Cannot convert from List to List

// #1 (does compile)
List raw = null;
List<?> wild = raw;

// #2 (doesn't compile)
List<List> raw = null;
List<List<?>> wild = raw;

First let’s sort out why these are actually unrelated assignments. That is, they’re governed by different rules.

#1 is called an unchecked conversion:

There is an unchecked conversion from the raw class or interface type (§4.8) G to any parameterized type of the form G<T1,...,Tn>.

Specifically it is a special case of an assignment context just for this scenario:

If, after [other possible conversions] have been applied, the resulting type is a raw type, an unchecked conversion may then be applied.

#2 requires a reference type conversion; however the problem with it is that it is not a widening conversion (which is the kind of reference conversion that would be implicitly allowed without a cast).

Why is that? Well, this is specifically governed by the rules of generic subtyping and more specifically this bullet point:

Given a generic type declaration C<F1,...,Fn> (n > 0), the direct supertypes of the parameterized type C<T1,...,Tn>, where Ti (1 ≤ in) is a type, are all of the following:

  • C<S1,...,Sn>, where Si contains Ti (1 ≤ in).

This refers us to something the JLS calls containment, where to be a valid assignment, the arguments of the left-hand side must contain the arguments of the right-hand side. Containment largely governs generic subtyping since “concrete” generic types are invariant.

You may be familiar with the ideas that:

  • a List<Dog> is not a List<Animal>
  • but a List<Dog> is a List<? extends Animal>.

Well, the latter is true because ? extends Animal contains Dog.

So the question becomes “does a type argument List<?> contain a raw type argument List? And the answer is no: although List<?> is a subtype of List, this relationship does not hold for type arguments.

There is no special rule that makes it true: List<List<?>> is not a subtype of List<List> for essentially the same reason List<Dog> is not a subtype of List<Animal>.

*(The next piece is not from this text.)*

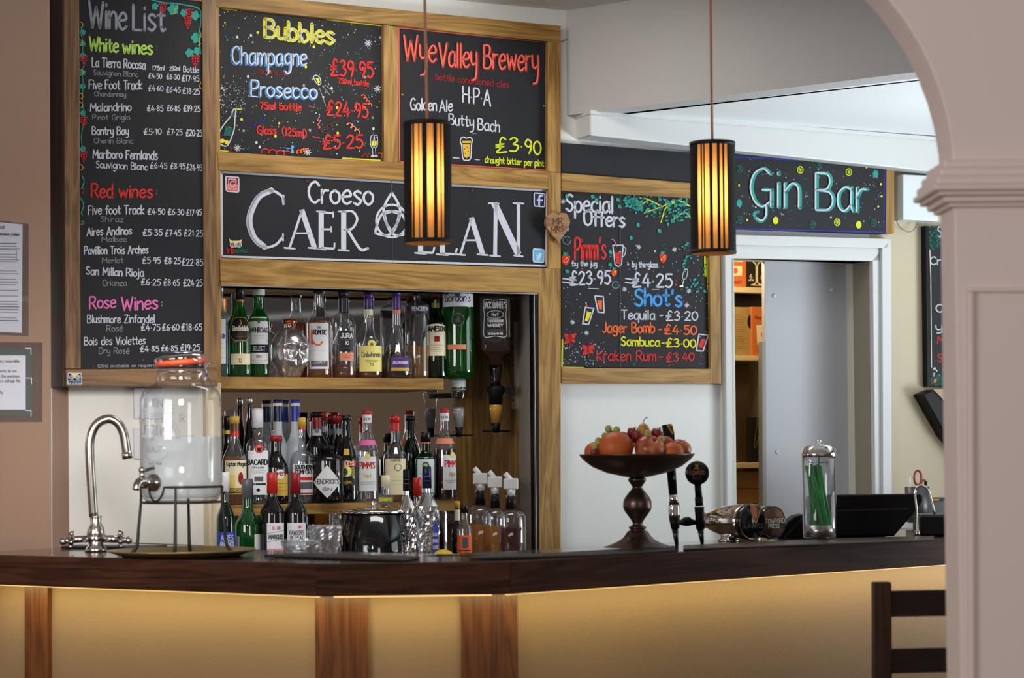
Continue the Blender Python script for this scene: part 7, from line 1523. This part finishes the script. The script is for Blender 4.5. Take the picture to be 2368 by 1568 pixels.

So because List<List> is not a subtype of List<List<?>>, the assignment is invalid. Similarly, you cannot perform a direct narrowing conversion cast because List<List> is not a supertype of List<List<?>> either.

To make the assignment you can still apply a cast. There are three ways to do it that seem reasonable to me.

// 1. raw type
List<List<?>> list0 = (List) api();

// 2. slightly safer
@SuppressWarnings({"unchecked", "rawtypes"})
List<List<?>> list1 = (List<List<?>>) (List<? extends List>) api();

// 3. avoids a raw type warning
List<List<?>> list2 = (List<List<?>>) (List<? super List<?>>) api();

(You can substitute JAXBElement for the inner List.)

Your use-case for this casting should be safe because List<List<?>> is a more restrictive type than List<List>.

  • The raw type statement is a widening cast then unchecked assignment. This works because, as shown above, any parameterized type can be converted to its raw type and vice-versa.

  • The slightly safer statement (named as such because it loses less type information) is a widening cast then narrowing cast. This works by casting to a common supertype:

        List<? extends List>
            ╱         ╲
    List<List<?>>     List<List>

    The bounded wildcard allows the type arguments to be considered for subtyping via containment.

    The fact that List<? extends List> is considered a supertype of List<List<?>> can be proven with transitivity:

    1. ? extends List contains ? extends List<?>, because List is a supertype of List<?>.

    2. ? extends List<?> contains List<?>.

    3. Therefore ? extends List contains List<?>.

    (That is, List<? extends List> :> List<? extends List<?>> :> List<List<?>>.)

  • The third example works in a way that’s similar to the second example, by casting to a common supertype List<? super List<?>>. Since it doesn’t use a raw type, we can suppress one less warning.

The non-technical summary here is that the specification implies that there is neither subtype nor supertype relationship between List<List> and List<List<?>>.

Although converting from List<List> to List<List<?>> should be safe, it is not allowed. (It’s safe because both are a List that can store any kind of List, but a List<List<?>> imposes more restrictions on how its elements can be used after they are retrieved.)

There is unfortunately no practical reason this fails to compile except that raw types are strange and usage of them is problematic.